© Helvetas

Gaining Courage, Speaking Out: Women’s Leadership Training in Guatemala

Helvetas' training covers aspects such as self-esteem, gender-based violence, the relevant laws and how to conduct community facilitation.
FROM: Jane Carter – 16. July 2015
© Helvetas

Two of the participants at our June workshop in Bolivia were from Guatemala: Angélica Alarcon Alba, our Project Manager for SERVIME and Gender and Social Equity Focal Person, and Claudia Santizo, Deputy Country Programme Director. In presenting an activity of the project SERVIME (which like the last one mentioned in this blog is one designed and funded by Helvetas rather than on behalf of another donor), they chose to illustrate it through a short role play, followed by a video. Both focused on SERVIME’s support for training indigenous women in remote areas of Western Guatemala to become an active participants in Community Development Councils (acronym COCODE in Spanish).

The role play – which took the form of a local radio interview of a woman who had received training – nicely illustrated some of the challenges faced by women brave enough to express interest in the training. Gender roles are very stark in these rural areas, meaning that most women have had little formal education, struggle to express themselves in Spanish, married early, have a heavy domestic workload, and have husbands who expect wives to stay in the home – not to get involved outside in the community. Genderbased violence is common.

The training course is conducted by the partner NGO AMUTED, Asociacion Mujer Tejedora del Desarrollo, which specialises in promoting women’s leadership. It covers aspects such as self-esteem, gender-based violence, the relevant laws, especially those related to the functioning of the COCODE, and how to conduct community facilitation. Split into six modules, each of two days, the women commit to attending one module per month. They also undergo a practical period – first amongst a group of local women, and then as a second step in COCODE, interacting with the (male) councillors. Successful trainees receive a diploma, and thus become trainers themselves.

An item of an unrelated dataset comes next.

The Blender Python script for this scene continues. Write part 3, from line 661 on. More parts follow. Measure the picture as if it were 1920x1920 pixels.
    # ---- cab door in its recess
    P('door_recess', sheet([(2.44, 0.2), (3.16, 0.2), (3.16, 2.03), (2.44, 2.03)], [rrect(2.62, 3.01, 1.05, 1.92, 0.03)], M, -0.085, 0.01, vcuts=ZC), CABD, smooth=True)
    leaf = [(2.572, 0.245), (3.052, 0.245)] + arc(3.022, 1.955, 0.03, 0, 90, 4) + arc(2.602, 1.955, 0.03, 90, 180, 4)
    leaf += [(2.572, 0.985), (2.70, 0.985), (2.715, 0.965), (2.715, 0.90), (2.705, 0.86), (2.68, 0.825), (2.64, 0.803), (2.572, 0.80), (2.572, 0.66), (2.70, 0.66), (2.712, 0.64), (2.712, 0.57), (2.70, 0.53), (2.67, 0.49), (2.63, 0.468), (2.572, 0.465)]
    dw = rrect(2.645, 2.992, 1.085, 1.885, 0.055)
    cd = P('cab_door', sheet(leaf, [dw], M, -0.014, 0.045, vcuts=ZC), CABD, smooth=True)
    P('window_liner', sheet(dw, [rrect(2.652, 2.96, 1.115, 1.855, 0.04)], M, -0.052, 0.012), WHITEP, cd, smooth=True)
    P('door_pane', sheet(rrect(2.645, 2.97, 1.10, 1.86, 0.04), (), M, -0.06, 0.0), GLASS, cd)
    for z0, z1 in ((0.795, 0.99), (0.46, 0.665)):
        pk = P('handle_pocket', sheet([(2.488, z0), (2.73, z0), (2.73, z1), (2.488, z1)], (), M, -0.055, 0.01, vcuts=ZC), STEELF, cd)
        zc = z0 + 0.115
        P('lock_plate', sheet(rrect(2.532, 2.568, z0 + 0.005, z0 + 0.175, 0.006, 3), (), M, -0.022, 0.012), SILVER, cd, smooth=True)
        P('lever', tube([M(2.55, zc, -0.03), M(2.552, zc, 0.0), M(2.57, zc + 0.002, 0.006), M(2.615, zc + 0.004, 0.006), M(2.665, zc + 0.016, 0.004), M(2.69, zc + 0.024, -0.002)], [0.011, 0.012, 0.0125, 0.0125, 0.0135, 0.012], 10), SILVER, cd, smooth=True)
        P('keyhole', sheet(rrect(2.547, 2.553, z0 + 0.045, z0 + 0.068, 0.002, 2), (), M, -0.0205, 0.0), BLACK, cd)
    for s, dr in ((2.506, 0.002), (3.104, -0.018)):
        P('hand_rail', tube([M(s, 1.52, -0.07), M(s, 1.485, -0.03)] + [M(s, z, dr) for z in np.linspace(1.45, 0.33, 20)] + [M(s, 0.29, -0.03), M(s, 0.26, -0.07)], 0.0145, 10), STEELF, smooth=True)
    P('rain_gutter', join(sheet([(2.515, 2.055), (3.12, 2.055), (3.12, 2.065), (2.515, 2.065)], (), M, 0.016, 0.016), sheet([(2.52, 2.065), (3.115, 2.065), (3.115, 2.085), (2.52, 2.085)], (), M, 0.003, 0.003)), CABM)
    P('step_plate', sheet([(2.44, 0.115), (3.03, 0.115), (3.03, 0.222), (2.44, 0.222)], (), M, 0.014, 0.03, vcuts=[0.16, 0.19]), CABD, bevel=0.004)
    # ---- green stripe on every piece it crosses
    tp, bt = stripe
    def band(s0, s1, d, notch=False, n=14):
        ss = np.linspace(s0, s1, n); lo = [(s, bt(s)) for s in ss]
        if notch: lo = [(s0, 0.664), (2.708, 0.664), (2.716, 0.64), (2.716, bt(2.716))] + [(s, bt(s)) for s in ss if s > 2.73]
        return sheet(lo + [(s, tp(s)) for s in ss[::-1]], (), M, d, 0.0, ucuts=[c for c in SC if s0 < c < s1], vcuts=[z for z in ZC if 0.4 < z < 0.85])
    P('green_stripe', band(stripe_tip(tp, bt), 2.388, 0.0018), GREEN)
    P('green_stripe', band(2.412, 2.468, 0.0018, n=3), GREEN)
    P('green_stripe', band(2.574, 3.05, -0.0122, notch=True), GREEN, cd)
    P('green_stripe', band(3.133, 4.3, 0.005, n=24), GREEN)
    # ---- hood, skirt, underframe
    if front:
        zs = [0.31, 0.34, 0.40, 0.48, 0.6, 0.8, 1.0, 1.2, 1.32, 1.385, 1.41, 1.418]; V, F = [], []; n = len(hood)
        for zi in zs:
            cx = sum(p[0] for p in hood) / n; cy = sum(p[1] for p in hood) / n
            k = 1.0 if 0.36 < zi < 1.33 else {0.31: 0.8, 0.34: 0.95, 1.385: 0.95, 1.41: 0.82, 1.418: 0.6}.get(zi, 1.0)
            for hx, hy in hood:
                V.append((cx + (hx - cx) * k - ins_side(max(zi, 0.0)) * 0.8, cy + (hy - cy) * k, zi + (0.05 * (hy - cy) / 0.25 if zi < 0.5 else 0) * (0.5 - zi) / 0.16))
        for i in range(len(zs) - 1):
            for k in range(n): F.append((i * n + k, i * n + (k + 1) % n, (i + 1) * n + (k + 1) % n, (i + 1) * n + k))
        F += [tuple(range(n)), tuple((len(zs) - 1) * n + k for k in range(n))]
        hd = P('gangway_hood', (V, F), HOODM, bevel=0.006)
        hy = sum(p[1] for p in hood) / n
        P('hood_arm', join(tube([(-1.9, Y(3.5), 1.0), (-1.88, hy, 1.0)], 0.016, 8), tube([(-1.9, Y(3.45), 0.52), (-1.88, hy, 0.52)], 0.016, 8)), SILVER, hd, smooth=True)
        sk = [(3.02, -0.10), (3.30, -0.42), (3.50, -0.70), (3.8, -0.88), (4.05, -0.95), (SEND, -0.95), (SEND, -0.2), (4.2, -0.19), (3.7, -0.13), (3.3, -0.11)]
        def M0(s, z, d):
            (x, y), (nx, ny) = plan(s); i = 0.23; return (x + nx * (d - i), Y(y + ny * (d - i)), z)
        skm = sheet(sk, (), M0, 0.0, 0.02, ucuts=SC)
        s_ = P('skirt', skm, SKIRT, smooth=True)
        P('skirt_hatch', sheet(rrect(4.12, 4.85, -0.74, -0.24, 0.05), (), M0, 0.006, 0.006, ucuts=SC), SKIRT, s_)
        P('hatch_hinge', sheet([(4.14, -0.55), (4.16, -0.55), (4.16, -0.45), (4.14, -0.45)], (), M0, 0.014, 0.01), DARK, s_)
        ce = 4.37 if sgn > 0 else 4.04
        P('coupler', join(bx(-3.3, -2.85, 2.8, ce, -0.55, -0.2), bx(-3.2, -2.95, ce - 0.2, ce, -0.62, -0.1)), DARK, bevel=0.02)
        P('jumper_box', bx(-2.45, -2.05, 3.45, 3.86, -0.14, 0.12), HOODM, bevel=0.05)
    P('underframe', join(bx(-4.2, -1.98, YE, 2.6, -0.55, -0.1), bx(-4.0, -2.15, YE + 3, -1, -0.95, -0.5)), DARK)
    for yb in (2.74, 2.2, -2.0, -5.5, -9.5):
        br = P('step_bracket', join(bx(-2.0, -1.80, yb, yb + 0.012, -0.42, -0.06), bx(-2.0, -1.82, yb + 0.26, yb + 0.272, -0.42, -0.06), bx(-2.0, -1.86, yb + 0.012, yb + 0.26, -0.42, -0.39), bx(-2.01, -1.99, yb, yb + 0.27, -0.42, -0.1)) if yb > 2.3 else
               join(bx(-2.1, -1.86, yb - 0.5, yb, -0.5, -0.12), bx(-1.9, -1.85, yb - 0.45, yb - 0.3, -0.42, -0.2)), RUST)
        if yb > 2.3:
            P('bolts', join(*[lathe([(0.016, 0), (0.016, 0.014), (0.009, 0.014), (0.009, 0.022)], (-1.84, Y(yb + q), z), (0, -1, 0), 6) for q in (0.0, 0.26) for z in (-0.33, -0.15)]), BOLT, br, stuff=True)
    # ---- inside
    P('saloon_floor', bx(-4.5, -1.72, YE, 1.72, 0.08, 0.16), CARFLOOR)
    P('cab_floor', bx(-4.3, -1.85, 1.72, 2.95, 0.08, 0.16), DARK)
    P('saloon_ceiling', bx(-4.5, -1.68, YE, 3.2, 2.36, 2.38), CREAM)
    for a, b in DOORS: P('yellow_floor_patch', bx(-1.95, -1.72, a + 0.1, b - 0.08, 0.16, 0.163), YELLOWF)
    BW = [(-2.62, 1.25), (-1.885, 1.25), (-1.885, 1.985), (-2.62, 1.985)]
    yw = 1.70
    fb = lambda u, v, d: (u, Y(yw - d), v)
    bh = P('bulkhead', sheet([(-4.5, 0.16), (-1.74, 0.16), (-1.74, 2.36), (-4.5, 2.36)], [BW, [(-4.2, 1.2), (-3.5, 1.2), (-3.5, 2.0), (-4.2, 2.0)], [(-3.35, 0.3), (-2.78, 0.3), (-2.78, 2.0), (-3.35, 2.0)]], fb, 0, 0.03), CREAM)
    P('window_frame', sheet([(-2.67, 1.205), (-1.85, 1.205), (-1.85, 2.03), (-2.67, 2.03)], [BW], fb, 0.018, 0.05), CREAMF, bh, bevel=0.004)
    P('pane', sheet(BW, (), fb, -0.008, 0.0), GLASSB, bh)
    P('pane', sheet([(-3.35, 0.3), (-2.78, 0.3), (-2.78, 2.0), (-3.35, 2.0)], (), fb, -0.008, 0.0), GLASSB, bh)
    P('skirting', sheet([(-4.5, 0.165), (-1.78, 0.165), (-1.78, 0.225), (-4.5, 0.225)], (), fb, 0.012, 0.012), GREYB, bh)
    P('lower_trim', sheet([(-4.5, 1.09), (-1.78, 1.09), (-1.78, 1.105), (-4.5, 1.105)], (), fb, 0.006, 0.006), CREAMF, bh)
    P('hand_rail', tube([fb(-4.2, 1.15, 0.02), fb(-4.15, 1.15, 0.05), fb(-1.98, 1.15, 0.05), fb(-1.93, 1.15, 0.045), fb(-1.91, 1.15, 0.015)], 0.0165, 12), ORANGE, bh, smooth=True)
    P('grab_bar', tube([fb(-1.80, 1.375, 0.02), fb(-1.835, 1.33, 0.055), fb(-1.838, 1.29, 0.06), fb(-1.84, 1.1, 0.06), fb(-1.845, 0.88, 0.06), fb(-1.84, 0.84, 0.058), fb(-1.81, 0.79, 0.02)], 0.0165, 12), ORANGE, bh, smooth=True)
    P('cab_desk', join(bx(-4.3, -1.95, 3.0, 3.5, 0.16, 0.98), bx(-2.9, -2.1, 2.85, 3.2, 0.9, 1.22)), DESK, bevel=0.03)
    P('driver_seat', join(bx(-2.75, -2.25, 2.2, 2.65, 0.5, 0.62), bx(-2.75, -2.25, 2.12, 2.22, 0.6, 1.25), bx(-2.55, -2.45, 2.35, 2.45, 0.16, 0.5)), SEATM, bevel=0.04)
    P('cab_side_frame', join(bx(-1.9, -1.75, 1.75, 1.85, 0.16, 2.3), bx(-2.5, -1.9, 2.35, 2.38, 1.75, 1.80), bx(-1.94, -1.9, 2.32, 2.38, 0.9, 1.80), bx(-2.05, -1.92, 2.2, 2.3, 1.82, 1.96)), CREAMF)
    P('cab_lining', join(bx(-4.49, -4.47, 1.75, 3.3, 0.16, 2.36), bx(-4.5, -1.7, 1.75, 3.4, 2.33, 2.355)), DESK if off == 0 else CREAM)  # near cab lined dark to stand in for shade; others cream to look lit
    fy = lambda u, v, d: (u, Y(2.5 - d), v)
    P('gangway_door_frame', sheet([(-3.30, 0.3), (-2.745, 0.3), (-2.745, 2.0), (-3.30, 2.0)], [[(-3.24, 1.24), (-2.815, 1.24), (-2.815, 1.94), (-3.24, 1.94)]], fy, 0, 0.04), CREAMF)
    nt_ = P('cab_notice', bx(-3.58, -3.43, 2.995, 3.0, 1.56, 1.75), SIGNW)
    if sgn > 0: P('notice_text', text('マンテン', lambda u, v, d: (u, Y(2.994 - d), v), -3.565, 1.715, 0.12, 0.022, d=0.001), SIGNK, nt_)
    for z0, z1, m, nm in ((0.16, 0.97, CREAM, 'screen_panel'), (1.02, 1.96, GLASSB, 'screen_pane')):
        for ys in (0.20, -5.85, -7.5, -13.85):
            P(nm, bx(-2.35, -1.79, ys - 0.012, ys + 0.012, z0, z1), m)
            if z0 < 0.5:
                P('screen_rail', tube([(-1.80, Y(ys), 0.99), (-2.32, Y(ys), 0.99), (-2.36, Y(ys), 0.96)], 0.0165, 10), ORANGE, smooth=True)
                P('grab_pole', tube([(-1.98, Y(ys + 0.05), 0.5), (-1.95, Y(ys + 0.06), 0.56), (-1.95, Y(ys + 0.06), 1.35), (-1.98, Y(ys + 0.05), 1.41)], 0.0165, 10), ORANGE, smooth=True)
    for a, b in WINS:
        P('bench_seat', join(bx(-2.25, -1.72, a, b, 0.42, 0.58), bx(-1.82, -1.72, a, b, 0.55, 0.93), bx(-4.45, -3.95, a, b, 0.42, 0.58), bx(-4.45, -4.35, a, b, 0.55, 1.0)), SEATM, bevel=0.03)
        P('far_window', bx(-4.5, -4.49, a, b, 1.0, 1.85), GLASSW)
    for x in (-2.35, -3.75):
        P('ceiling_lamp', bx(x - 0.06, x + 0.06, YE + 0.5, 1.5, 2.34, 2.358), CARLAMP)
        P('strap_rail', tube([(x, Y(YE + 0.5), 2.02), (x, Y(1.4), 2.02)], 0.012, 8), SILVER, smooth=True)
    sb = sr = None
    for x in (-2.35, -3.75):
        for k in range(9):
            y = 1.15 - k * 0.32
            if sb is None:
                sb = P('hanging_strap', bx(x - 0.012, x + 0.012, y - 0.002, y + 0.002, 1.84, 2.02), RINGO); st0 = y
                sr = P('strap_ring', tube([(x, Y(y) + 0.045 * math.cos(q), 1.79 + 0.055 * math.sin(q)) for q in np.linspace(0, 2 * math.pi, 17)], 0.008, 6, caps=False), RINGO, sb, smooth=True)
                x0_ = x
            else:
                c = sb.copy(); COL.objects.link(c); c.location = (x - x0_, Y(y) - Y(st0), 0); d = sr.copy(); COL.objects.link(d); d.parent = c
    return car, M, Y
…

So far, three full courses have been held, resulting in the award of diplomas to 42 individuals (40 women and – in the most recent training – two men). A video shows footage of some of the women practising how to present a proposal in public, and short interviews in which they describe their feelings. Actually words are not really needed – it is clear from their body language that they felt confident and proud. According to Angelica, in the various COCODE in which women have been trained, there is a clear increase in the participation of women in meetings and decision-making. Some women have been elected to positions of responsibility – including as municipal councillors. Women’s voices in decision-making mean that different sorts of projects are funded by the council, either ones proposed by women, or taking into account women’s needs – particularly, for example, related to water supply and use, and health.

Despite some very positive examples, there are also clear limitations. Angelica noted that drop-out rates during the course of the training are quite high – even two days per month is often too much for women to be away from their homes. Not all of those who graduate are able to use their skills in the community; of the 42 so far, only 25 are active trainers. The greatest problem, apparently, is jealous husbands who perceive the new-found confidence and knowledge of their wives as a threat. Thus the experiment of training two young men in the latest course has been closely followed, and judged a success; the young men have become strong proponents of women’s rights. This has given impetus to ideas for future training around concepts of masculinity, changing gender roles, and an equitable voice for women and men in voting.